We spent a week and 600 miles with a 2024 Mercedes-Benz E 450 4MATIC to focus solely on its infotainment and connectivity tech. From boot times and voice control to wireless smartphone mirroring and in-car apps, here’s how MBUX’s latest Superscreen behaves in real traffic, poor reception zones, and daily commuting.
Our test car featured the MBUX Superscreen setup: a 12.3-inch driver display, 14.4-inch central touchscreen, and optional 12.3-inch passenger display, plus a head-up display with augmented-reality guidance. Hardware highlights include a built-in modem with data connectivity, wireless Apple CarPlay/Android Auto, a Qi wireless charging pad, and over-the-air update support. The Burmester audio upgrade added Dolby Atmos support and vehicle-linked sound profiles. Testing covered five days of mixed city and highway driving with frequent restarts, structured A/B testing of features, and night/day glare checks.
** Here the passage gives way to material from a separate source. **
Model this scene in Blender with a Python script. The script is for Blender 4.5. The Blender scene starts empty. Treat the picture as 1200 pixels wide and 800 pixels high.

We paired an iPhone 15 Pro and a Pixel 8 Pro, evaluated Bluetooth multipoint behavior, ran native streaming apps, and tried the Mercedes App Store (video apps limited to parked use; the passenger screen remains usable in motion but dims if the driver looks over). The interface follows a “zero-layer” approach: key functions surface on the home screen as dynamic tiles, while a persistent climate bar remains docked. Touch response is quick and consistent, with app switches typically under half a second and smooth 60-fps animations. From door unlock to a usable home screen averaged about five seconds; full online services (traffic, app data) stabilized within 15–20 seconds.
The reverse camera came up near-instantly when selecting R, even before the system finished background loading. The only hiccup was occasional mis-taps on small sliders and the passenger-screen privacy dimming being a bit overprotective in bumpy corners. Navigation is strong. The HERE-powered maps render sharply, and the AR overlay paints directional arrows and street labels onto a live camera feed at junctions—genuinely helpful in dense urban grids.
Lane-level guidance is timely, and address/POI search is fast. Voice control impressed: “Hey Mercedes, take me to the nearest DC fast charger” returned relevant options reliably, and natural language climate/light requests worked nine times out of ten. Offline continuity is decent; when we drove through a low-signal valley, routing continued on cached maps and regained traffic data automatically. Connectivity was robust.
Wireless CarPlay and Android Auto paired quickly (7–10 seconds after startup) and never dropped during our week, even with simultaneous Bluetooth phone and media profiles. Latency for track skips and call pickup felt effectively instant, and audio/video sync in third-party nav apps was stable. The Qi pad held phones securely and maintained charging during spirited driving. USB-C ports delivered rapid top-ups, and the in-car hotspot supported a 720p video call without stutter at highway speeds.
Native apps reduce phone dependence, though the catalog is still growing and some logins took extra steps. Overall, this MBUX iteration combines high polish with real-world speed and stability. The AR nav, strong voice assistant, and quick wireless mirroring stand out. Trade-offs remain: too many settings are nested, the lack of a physical volume/tuning knob won’t suit all drivers, and privacy dimming can be overzealous.
If you value cutting-edge guidance, seamless smartphone integration, and OTA-ready futureproofing, the E-Class system is among the class leaders; traditional-control purists may prefer rivals with more hard keys.